Strategic Prevention Framework State Incentive Grant

Evaluation Design Peter Mulhall, Ph.D. and Beth Welbes, M.S.P.H.

Indicators / Measures Tools / Instruments / Data Sources Other Deliverables / Comments


  • Develop a reliable database of substance abuse prevention-related services funded by all state agencies
  • Develop and implement a methodology for data analysis that integrates need with services available across the State of Illinois.
  • Develop a data-driven plan substance abuse prevention in the State of Illinois.
  • Develop a data-driven plan for reducing risk factors, enhancing protective factors, and preventing the initiation, progression and negative consequences associated with substance abuse in each community selected for sub-recipient funding.

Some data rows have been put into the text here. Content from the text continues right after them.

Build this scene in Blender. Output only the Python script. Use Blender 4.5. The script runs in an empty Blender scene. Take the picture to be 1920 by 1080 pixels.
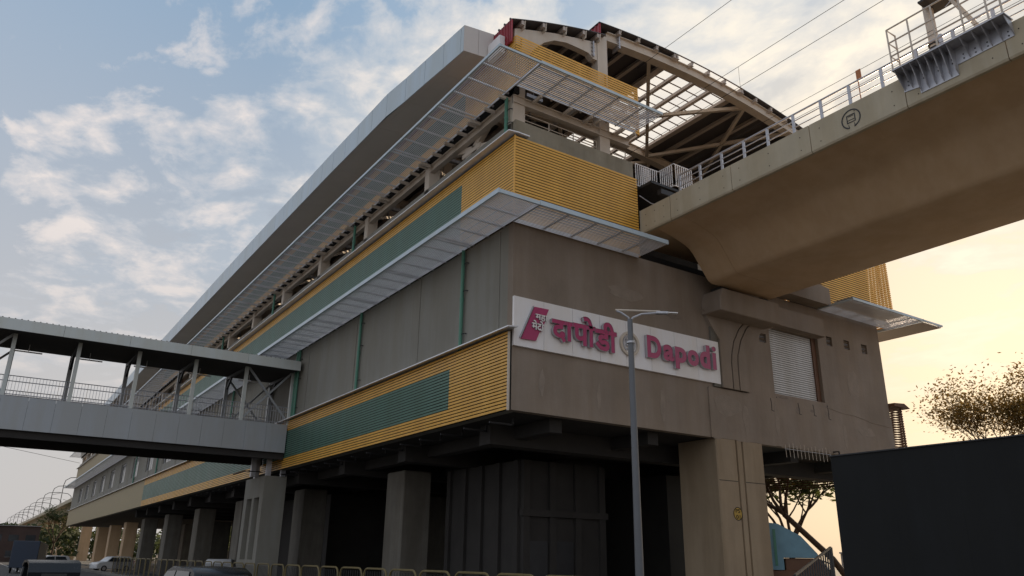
import bpy, bmesh, math, random
from mathutils import Vector, Matrix
R = math.radians
S = bpy.context.scene
COL = S.collection
rnd = random.Random(7)
GZ = -0.35                      # road level

# ------------------------------------------------------------------ camera
cam_d = bpy.data.cameras.new('camera'); cam = bpy.data.objects.new('camera', cam_d); COL.objects.link(cam)
yaw, pitch, roll, Fpx = R(33.37044), R(19.47219), R(0.88792), 1440.4565
f = Vector((math.sin(yaw)*math.cos(pitch), math.cos(yaw)*math.cos(pitch), math.sin(pitch)))
r = Vector((math.cos(yaw), -math.sin(yaw), 0)); u = r.cross(f)
r2 = math.cos(roll)*r + math.sin(roll)*u; u2 = -math.sin(roll)*r + math.cos(roll)*u
M = Matrix((r2, u2, -f)).transposed().to_4x4(); M.translation = Vector((-13.2226, -20.0290, 1.6))
cam.matrix_world = M
cam_d.sensor_width = 36; cam_d.lens = Fpx/1920*36; cam_d.clip_start = .1; cam_d.clip_end = 6000
S.camera = cam

# ------------------------------------------------------------------ sky and sun
SUN_EL, SUN_AZ = R(15), R(68)     # azimuth from +Y towards +X
w = bpy.data.worlds.new('World'); S.world = w; w.use_nodes = True
nt = w.node_tree; N = nt.nodes; L = nt.links; N.clear()
out = N.new('ShaderNodeOutputWorld'); bg = N.new('ShaderNodeBackground')
sky = N.new('ShaderNodeTexSky'); sky.sky_type = 'NISHITA'; sky.sun_disc = False
sky.sun_elevation = SUN_EL; sky.sun_rotation = SUN_AZ; sky.air_density = 1.3; sky.dust_density = 2.2; sky.ozone_density = 1.5
tc = N.new('ShaderNodeTexCoord')
def wmath(op, a, b=None, c=None):
    n = N.new('ShaderNodeMath'); n.operation = op
    for i, v in enumerate((a, b, c)):
        if v is None: continue
        if isinstance(v, (int, float)): n.inputs[i].default_value = v
        else: L.new(v, n.inputs[i])
    return n.outputs[0]
def wramp(src, stops):
    n = N.new('ShaderNodeValToRGB'); L.new(src, n.inputs[0]); e = n.color_ramp.elements
    while len(e) < len(stops): e.new(.5)
    for el, (p, c) in zip(e, stops): el.position = p; el.color = (*c, 1) if len(c) == 3 else c
    return n.outputs[0]
def wmix(fac, a, b, mode='MIX'):
    n = N.new('ShaderNodeMix'); n.data_type = 'RGBA'; n.blend_type = mode
    for k, v in ((0, fac), (6, a), (7, b)):
        if isinstance(v, (int, float)): n.inputs[k].default_value = v
        elif isinstance(v, tuple): n.inputs[k].default_value = (*v, 1)
        else: L.new(v, n.inputs[k])
    return n.outputs[2]
sep = N.new('ShaderNodeSeparateXYZ'); L.new(tc.outputs['Generated'], sep.inputs[0])
zc = wmath('MAXIMUM', sep.outputs[2], 0.0)
# closeness to the sun's side
dot = N.new('ShaderNodeVectorMath'); dot.operation = 'DOT_PRODUCT'; L.new(tc.outputs['Generated'], dot.inputs[0])
dot.inputs[1].default_value = (math.sin(SUN_AZ)*math.cos(SUN_EL), math.cos(SUN_AZ)*math.cos(SUN_EL), math.sin(SUN_EL))
sd = wmath('MULTIPLY_ADD', dot.outputs['Value'], .5, .5)
# thin high haze that veils the clear sky: bluish overhead, smoky towards the horizon, warm round the sun
hor_c = wramp(sd, [(0, (.58, .59, .63)), (.6, (.48, .47, .48)), (.84, (.50, .465, .44)), (.93, (.58, .50, .40)), (1, (.68, .54, .385))])
top_c = wramp(sd, [(0, (.38, .47, .60)), (.6, (.28, .38, .51)), (.80, (.215, .325, .46)), (.89, (.31, .41, .53)), (.95, (.46, .51, .57)), (1, (.74, .66, .54))])
hz = wramp(zc, [(.0, (1,)*3), (.18, (.95,)*3), (.42, (.45,)*3), (.62, (.05,)*3), (1, (0,)*3)])
nis = wmix(1.0, sky.outputs[0], (.035, .035, .035), 'MULTIPLY')
clear = wmix(.18, wmix(hz, top_c, hor_c), nis)
# clouds: two decks projected on a plane overhead
dv = wmath('ADD', zc, .10)
ux = wmath('DIVIDE', sep.outputs[0], dv); uy = wmath('DIVIDE', sep.outputs[1], dv)
cmb = N.new('ShaderNodeCombineXYZ'); L.new(ux, cmb.inputs[0]); L.new(uy, cmb.inputs[1])
mp = N.new('ShaderNodeMapping'); L.new(cmb.outputs[0], mp.inputs[0]); mp.inputs['Location'].default_value = (7.3, 4.1, 0)
mp.inputs['Rotation'].default_value = (0, 0, R(25)); mp.inputs['Scale'].default_value = (1.0, .8, 1)
def wnoise(scale, det, rough, dist=0, vec=None):
    n = N.new('ShaderNodeTexNoise'); n.inputs['Scale'].default_value = scale; n.inputs['Detail'].default_value = det
    n.inputs['Roughness'].default_value = rough; n.inputs['Distortion'].default_value = dist
    L.new(vec or mp.outputs[0], n.inputs['Vector']); return n.outputs['Fac']
n_big = wnoise(1.3, 2, .5); n_mid = wnoise(4.6, 10, .55, .35); n_fine = wnoise(13, 8, .62, .3)
nn = wmath('ADD', wmath('MULTIPLY', n_big, .36), wmath('ADD', wmath('MULTIPLY', n_mid, .50), wmath('MULTIPLY', n_fine, .14)))
cl = wramp(nn, [(.470, (0,)*3), (.50, (.55,)*3), (.565, (.95,)*3)])
thick = wramp(wmath('ADD', wmath('MULTIPLY', n_mid, .7), wmath('MULTIPLY', n_fine, .3)), [(.46, (0,)*3), (.60, (1,)*3)])
ccol_l = wmix(thick, (.33, .38, .44), (.70, .62, .57))
ccol_s = wmix(thick, (.64, .61, .56), (.86, .76, .61))
near_sun = wramp(sd, [(.80, (0,)*3), (.95, (1,)*3)])
ccol = wmix(near_sun, ccol_l, ccol_s)
cfade = wramp(zc, [(.10, (0,)*3), (.36, (.75,)*3), (1, (.9,)*3)])
cfac = wmath('MULTIPLY', cl, cfade)
final = wmix(cfac, clear, ccol)
below = wramp(sep.outputs[2], [(0, (1,)*3), (.001, (0,)*3)])
L.new(final, bg.inputs[0]); bg.inputs[1].default_value = 1.0
L.new(bg.outputs[0], out.inputs[0])

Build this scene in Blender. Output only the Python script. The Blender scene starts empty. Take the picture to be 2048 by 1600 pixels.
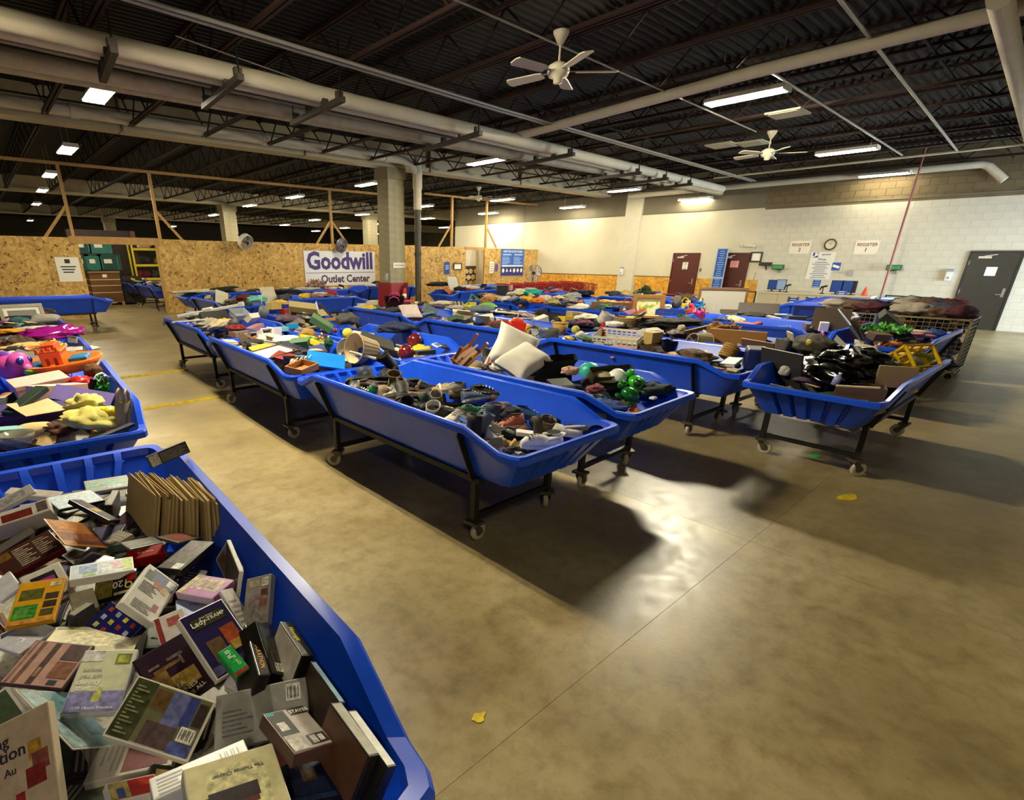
import bpy, bmesh, math, random
from mathutils import Vector, Matrix, Quaternion, Euler, noise

# ------------------------------------------------------------------ camera, world, exposure
SC = bpy.context.scene
COL = SC.collection
W, H = 2048.0, 1600.0
FOC, CX, CY, CAMZ = 1032.0, 872.4, 916.7, 1.87
# rows: world X, Y, Z expressed in camera coordinates (x right, y down, z forward)
R_ = Matrix(((0.7655, -0.22804, 0.60167), (-0.6434, -0.27965, 0.71261), (0.00576, -0.93262, -0.3608)))
ex = R_.row[0].normalized(); ey = (R_.row[1] - ex * R_.row[1].dot(ex)).normalized(); ez = ex.cross(ey)
R_ = Matrix((ex, ey, ez))
cam = bpy.data.cameras.new('camera'); cam_o = bpy.data.objects.new('camera', cam); COL.objects.link(cam_o)
right, down, fwd = R_ @ Vector((1, 0, 0)), R_ @ Vector((0, 1, 0)), R_ @ Vector((0, 0, 1))
cam_o.matrix_world = Matrix(((right.x, -down.x, -fwd.x, 0), (right.y, -down.y, -fwd.y, 0), (right.z, -down.z, -fwd.z, CAMZ), (0, 0, 0, 1)))
cam.sensor_width = 36.0; cam.sensor_fit = 'HORIZONTAL'
cam.lens = FOC / W * 36.0
cam.shift_x = (W / 2 - CX) / W
cam.shift_y = -(H / 2 - CY) / W
cam.clip_start = 0.05; cam.clip_end = 200
SC.camera = cam_o

world = bpy.data.worlds.new('world'); SC.world = world; world.use_nodes = True
bg = world.node_tree.nodes['Background']
bg.inputs[0].default_value = (0.62, 0.78, 1.0, 1); bg.inputs[1].default_value = 1.0
SC.view_settings.view_transform = 'Standard'; SC.view_settings.look = 'None'
SC.view_settings.exposure = 0.9; SC.view_settings.gamma = 1.0; SC.view_settings.use_curve_mapping = False
TUBE_POWER = {'bright': 880.0, 'plain': 280.0, 'old': 60.0, 'dim': 150.0}     # emission of the fluorescent tubes, bright boosted and old cut down to balance exposure
LAMP_COL = (1.0, 0.90, 0.64)

def daylight(name, loc, rot, sx, sy, energy, color):
    l = bpy.data.lights.new(name, 'AREA'); l.shape = 'RECTANGLE'; l.size = sx; l.size_y = sy; l.energy = energy; l.color = color; l.spread = math.radians(110)
    o = bpy.data.objects.new(name, l); COL.objects.link(o); o.location = loc; o.rotation_euler = rot
    return o
# daylight entering by the glazed shop front, beyond the right edge of the picture
daylight('window_daylight', (19.6, -3.9, 1.5), (math.radians(82), 0, 0), 4.0, 2.4, 340, (0.70, 0.86, 1.0))

PI = math.pi
RAD = math.radians
rng = random.Random(11)

def ray(px, py):
    return R_ @ Vector(((px - CX) / FOC, (py - CY) / FOC, 1.0))
def P(px, py, z):
    """Where a spot of the photograph lies at height z (site measurement)."""
    r = ray(px, py); t = (z - CAMZ) / r.z
    return Vector((r.x * t, r.y * t, z))
def PX(px, py, X):
    r = ray(px, py); t = X / r.x; return Vector((X, r.y * t, CAMZ + r.z * t))
def PY(px, py, Y):
    r = ray(px, py); t = Y / r.y; return Vector((r.x * t, Y, CAMZ + r.z * t))

# ------------------------------------------------------------------ materials
def lin(h):
    h = h.lstrip('#'); out = []
    for i in (0, 2, 4):
        c = int(h[i:i + 2], 16) / 255.0
        out.append(c / 12.92 if c <= 0.04045 else ((c + 0.055) / 1.055) ** 2.4)
    return (*out, 1.0)
MATS = {}
def mat(h, rough=0.55, metal=0.0, spec=0.5, noise_=None, bump=0.0, trans=0.0, alpha=1.0):
    key = (h, rough, metal, spec, noise_, bump, trans, alpha)
    if key in MATS: return MATS[key]
    m = bpy.data.materials.new('paint_' + h.strip('#')); m.use_nodes = True
    nt = m.node_tree; b = nt.nodes['Principled BSDF']
    b.inputs['Base Color'].default_value = lin(h); b.inputs['Roughness'].default_value = rough
    b.inputs['Metallic'].default_value = metal; b.inputs['Specular IOR Level'].default_value = spec
    if trans: b.inputs['Transmission Weight'].default_value = trans
    if alpha < 1: b.inputs['Alpha'].default_value = alpha
    if noise_:
        sc, amt = noise_
        tc = nt.nodes.new('ShaderNodeTexCoord'); n = nt.nodes.new('ShaderNodeTexNoise')
        n.inputs['Scale'].default_value = sc; n.inputs['Detail'].default_value = 4
        nt.links.new(tc.outputs['Object'], n.inputs['Vector'])
        mx = nt.nodes.new('ShaderNodeMix'); mx.data_type = 'RGBA'; mx.blend_type = 'MULTIPLY'; mx.inputs[0].default_value = 1.0
        rp = nt.nodes.new('ShaderNodeMapRange'); rp.inputs[1].default_value = 0.3; rp.inputs[2].default_value = 0.7
        rp.inputs[3].default_value = 1 - amt; rp.inputs[4].default_value = 1 + amt * 0.4
        nt.links.new(n.outputs['Fac'], rp.inputs[0])
        mx.inputs[6].default_value = lin(h); nt.links.new(rp.outputs[0], mx.inputs[7]); nt.links.new(mx.outputs[2], b.inputs['Base Color'])
        if bump:
            bp = nt.nodes.new('ShaderNodeBump'); bp.inputs['Strength'].default_value = bump; bp.inputs['Distance'].default_value = 0.02
            nt.links.new(n.outputs['Fac'], bp.inputs['Height']); nt.links.new(bp.outputs[0], b.inputs['Normal'])
    MATS[key] = m
    return m
def emit(h, s):
    key = ('emit', h, s)
    if key in MATS: return MATS[key]
    m = bpy.data.materials.new('glow'); m.use_nodes = True; nt = m.node_tree
    nt.nodes.remove(nt.nodes['Principled BSDF']); e = nt.nodes.new('ShaderNodeEmission')
    e.inputs[0].default_value = (*h, 1) if not isinstance(h, str) else lin(h); e.inputs[1].default_value = s
    nt.links.new(e.outputs[0], nt.nodes['Material Output'].inputs[0]); MATS[key] = m
    return m

def ramp(nt, fac, stops, interp='LINEAR'):
    r = nt.nodes.new('ShaderNodeValToRGB'); cr = r.color_ramp; cr.interpolation = interp
    while len(cr.elements) < len(stops): cr.elements.new(0.5)
    for e, (p, c) in zip(cr.elements, stops): e.position = p; e.color = lin(c) if isinstance(c, str) else c
    nt.links.new(fac, r.inputs[0]); return r

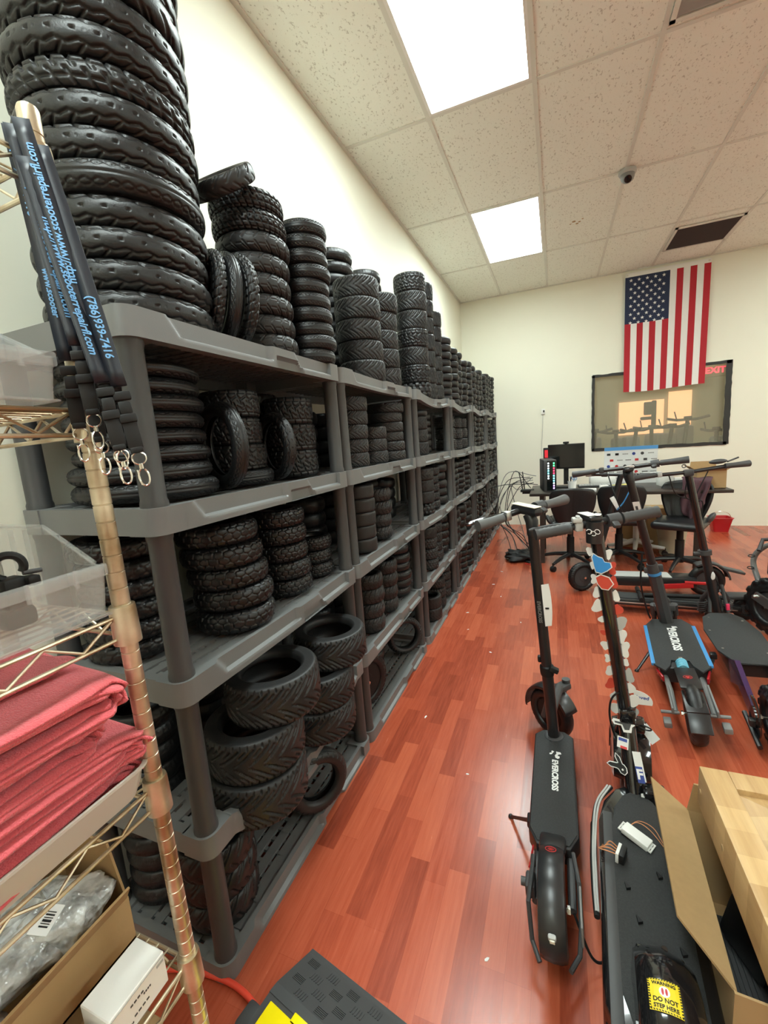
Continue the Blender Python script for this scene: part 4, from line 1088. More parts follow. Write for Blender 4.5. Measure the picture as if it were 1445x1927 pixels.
b = MB(); b.rbox(Pb(-.004, .060, .022), (.034, .030, .016), .004, RZ(.2)); b.cyl(Pb(-.008, .060, .028), Pb(-.012, .060, .036), .007, n=14); b.build('button_pod', M['ltgrey'], Bs)
b = MB(); b.tube(spline([nt_+Vector((-.02, .0, .13)), nt_+Vector((-.03, .045, .10)), nt_+Vector((-.02, .055, .03)), nt_+Vector((.0, .040, -.06)), nt_+Vector((-.03, .01, -.10))], 7), .0035, 8); b.build('brake_cable', M['black'], Bs)
b = MB(); b.tube(ring_pts(nt_+Vector((-.01, -.056, -.012)), .018, 0, 2*PI, 20, (.3, 1, 0), (-.5, 0, .7)), .0026, 6); b.build('cable_loop', M['black'], Bs)
# peeled stickers: flakes standing off both sides of the stem
rs = random.Random(11)
def flake(k, s_, side, size, m, ang, asp=1.0, shape=0):
    p = nt_.lerp(tp, s_); R = RZ(side*ang); n = 12; P = [(0, -.3)]
    for i in range(n):
        a = -1.35+2.7*i/(n-1); rr = size*(1+.18*math.sin(3*a+k))
        if shape == 1: rr *= (1.0+.35*abs(math.sin(2*a)))
        P.append((rr*math.cos(a)*1.0+.004, rr*math.sin(a)*asp))
    P[0] = (0, -size*.7*asp); P.append((0, size*.7*asp))
    b = MB(); b.prism([(x, y) for x, y in P], .0008, TR(p+Vector((-.006, side*.019, 0)), Matrix(((0, 0, 1), (side*1.0, 0, 0), (0, 1, 0))) @ Matrix.Identity(3)))
    o = b.build('sticker', [M[m]], Bs, smooth=0); return o
for k in range(13):
    s_ = .05+.88*k/13; flake(k, s_, -1, rs.uniform(.013, .023), ['stkwhite', 'stkwhite', 'stkwhite', 'stkwhite', 'ltgrey', 'stkwhite', 'stkred'][rs.randint(0, 6)], .2, rs.uniform(.9, 1.4), k % 2)
for k in range(13):
    s_ = .06+.88*k/13; flake(k+20, s_, 1, rs.uniform(.011, .021), ['stkwhite', 'stkwhite', 'ltgrey', 'stkwhite', 'stkwhite', 'stkred'][rs.randint(0, 5)], .2, rs.uniform(.8, 1.3), (k+1) % 2)
def patch(name, poly, p, m, R, th=.0009, parent=None):
    b = MB(); b.prism(poly, th, TR(p, R)); return b.build(name, M[m], parent or Bs, smooth=0)
FR = Matrix(((0, 0, -1), (-1, 0, 0), (0, 1, 0)))          # stickers that face the rider: x to the right, y up, out of the stem
pp = lambda s_, dy: nt_.lerp(tp, s_)+Vector((-.0245, dy, 0))
bfly = [(-.026, .022), (-.022, .034), (-.008, .024), (.004, .020), (.010, .008), (.026, .006), (.030, -.008), (.018, -.020), (.002, -.030), (-.014, -.026), (-.020, -.006)]
o = patch('sticker', [(x*1.12, y*1.12) for x, y in bfly], pp(.82, 0), 'stkwhite', FR); patch('sticker_print', bfly, pp(.82, 0)+Vector((-.0010, 0, 0)), 'stkblue', FR, parent=o)
leaf = [(-.024, .016), (-.010, .026), (.014, .018), (.026, -.002), (.012, -.022), (-.006, -.020), (-.018, -.004)]
o = patch('sticker', [(x*1.15, y*1.15) for x, y in leaf], pp(.73, .0), 'stkwhite', FR); o2 = patch('sticker_print', leaf, pp(.73, 0)+Vector((-.0010, 0, 0)), 'stkred', FR, parent=o)
# large fan sticker with lettering, rabbit-head emblem, blue letter sticker, torn paper tag
fan = [(0, -.018)]+[(.058*math.cos(a), .040*math.sin(a)-.004) for a in [-.25+1.9*i/9 for i in range(10)]]+[(0, .03)]
o = patch('sticker', fan, nt_+Vector((.0, -.020, .085)), 'stkwhite', Matrix(((0, 0, -1), (-1, 0, 0), (0, 1, 0))))
letters(o, 'loved', .018, TR(nt_+Vector((-.0015, -.046, .096)), FR), 'navyprint', .0003)
neckp = lambda s_, dy: nb_.lerp(nt_, s_)+Vector((-.030, dy, .004))
nd = (nt_-nb_).normalized(); NR = Matrix((Vector((0, -1, 0)), nd, Vector((0, -1, 0)).cross(nd))).transposed()
def rab(k): return [(-.004, -.016), (.006, -.020), (.013, -.012), (.012, .000), (.006, .008), (.001, .010), (-.006, .030), (-.016, .040), (-.017, .030), (-.010, .012), (-.016, .010), (-.036, .010), (-.044, .004), (-.034, -.002), (-.016, -.003), (-.010, -.006)]
def offset(poly, d):
    c = (sum(p[0] for p in poly)/len(poly), sum(p[1] for p in poly)/len(poly)); n = len(poly); out = []
    for i in range(n):
        a, b_, e = Vector(poly[i-1]), Vector(poly[i]), Vector(poly[(i+1) % n])
        t = ((b_-a).normalized()+(e-b_).normalized()); nn = Vector((t.y, -t.x)); nn = nn.normalized() if nn.length > 1e-6 else Vector((0, 0)); out.append(tuple(b_+nn*d))
    return out
o = patch('sticker', offset(rab(0), .0028), neckp(.42, .030), 'stkwhite', NR); patch('sticker_print', rab(0), neckp(.42, .030)+(NR @ Vector((0, 0, .001))), 'black', NR, parent=o)
o2 = patch('sticker_print', [(.0032*math.cos(a)+.001, .0032*math.sin(a)-.006) for a in [PI/4*i for i in range(8)]], neckp(.42, .030)+(NR @ Vector((0, 0, .0020))), 'stkwhite', NR, parent=o)
rect = lambda x, y: [(-x, -y), (x, -y), (x, y), (-x, y)]
o = patch('sticker', rect(.0125, .044), neckp(.48, -.022), 'stkwhite', NR @ RZ(.10)); patch('sticker_print', rect(.0105, .024), neckp(.38, -.022)+(NR @ Vector((0, 0, .001))), 'navyprint', NR @ RZ(.10), parent=o)
letters(o, 'F', .040, TR(neckp(.38, -.0215)+(NR @ Vector((0, 0, .0022))), NR @ RZ(.10)), 'whitepaint', .0016, 0)
o = patch('sticker', rect(.017, .018), neckp(.74, .020), 'stkwhite', NR @ RZ(-.15)); patch('sticker_print', rect(.013, .005), neckp(.78, .019)+(NR @ Vector((0, 0, .001))), 'navyprint', NR @ RZ(-.15), parent=o); patch('sticker_print', rect(.010, .004), neckp(.68, .019)+(NR @ Vector((0, 0, .001))), 'redprint', NR @ RZ(-.15), parent=o)
o = patch('sticker', [(-.036, .008), (-.030, .016), (.026, .012), (.036, .004), (.026, -.004), (.022, -.022), (-.002, -.024), (-.008, -.004), (-.030, -.003)], neckp(.98, .012), 'stkwhite', NR); patch('sticker_print', [(-.028, .008), (.024, .006), (.016, -.014), (.002, -.016), (-.004, 0), (-.026, .002)], neckp(.98, .012)+(NR @ Vector((0, 0, .001))), 'dkgrey', NR, parent=o)
o = patch('sticker', [(-.012, .02), (.014, .034), (.040, -.016), (.008, -.034)], nt_+Vector((.02, -.062, -.055)), 'ltgrey', NR @ RZ(.2) @ RX(-.2))
o = patch('sticker', [(-.006, .022), (.004, .026), (.012, -.014), (.004, -.028), (-.004, -.022)], neckp(.06, -.024), 'stkwhite', NR)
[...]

  • Reduce use of alcohol in the PAST YEAR among youth age 10-20 by at least 10% within each sub-recipient community.
  • Reduce use of alcohol in the PAST MONTH among youth ages 10-20 by at least 10% within each sub-recipient community.
  • Demonstrate a reduction in at least one alcohol-related problem targeted by each sub-recipient community
  • Enhance collaboration between prevention, intervention, treatment and extended care providers at the state and sub-recipient level
  • Improve the coordination and integration of state data systems to guide decisions about where and how resources should be directed.
  • Demonstrate adoption of or endorsement of the Strategic Prevention Framework among Illinois agencies and organizations committed to substance abuse prevention.
  • Leverage existing state resources to enhance coordinated planning, service delivery, professional development, and evaluation infrastructure for substance abuse prevention.

State Level Evaluation:

  • Meeting Tracking and Key Milestones database
  • State Advisory Council Member Survey
  • State Epidemiogical Outcomes Workgroup Member Survey
  • Key Informant Interviews

Community Level Evaluation

  • Quarterly Grantee Reports
  • Grantee Assessment Reports
  • Grantee Strategic Plans
  • Strategic Plan Ratings
  • Implementation Fidelity Ratings
  • Grantee Implementation and Evaluation Plans
  • Semi Annual Community Level Instrument (CLI) Evaluation data obtained from the national evaluation contractor
  • Coalition Member Surveys
  • OnSite and Phone Key Informant Interviews

The community level grantees are expected to participate in three levels of evaluation:

Local evaluation is a step in the SPF. Funds for local data coaches are allowable expenses. These data coaches are intended to build local capacity to use data to guide decisions.

National cross-site evaluation is implemented through a federal contractor (Westat). Grantees are expected to submit National Outcome Measures annually and complete an online semi-annual progress report called the Community Level Instrument.

Cross-state evaluation is executed by CPRD. the goal of the cross-state evaluation is to provide an overview of what changed in local communities (based on objectives outlined in strategic plans), key accomplishments of community grantees, barriers experienced by community grantees and lessons learned about community level implementation of the SPF. CPRD relies heavily on the data already gathered for the national cross-site evaluation and documents submitted by grantees to DHS per contractual requirements to minimize data collection burden on community grantees.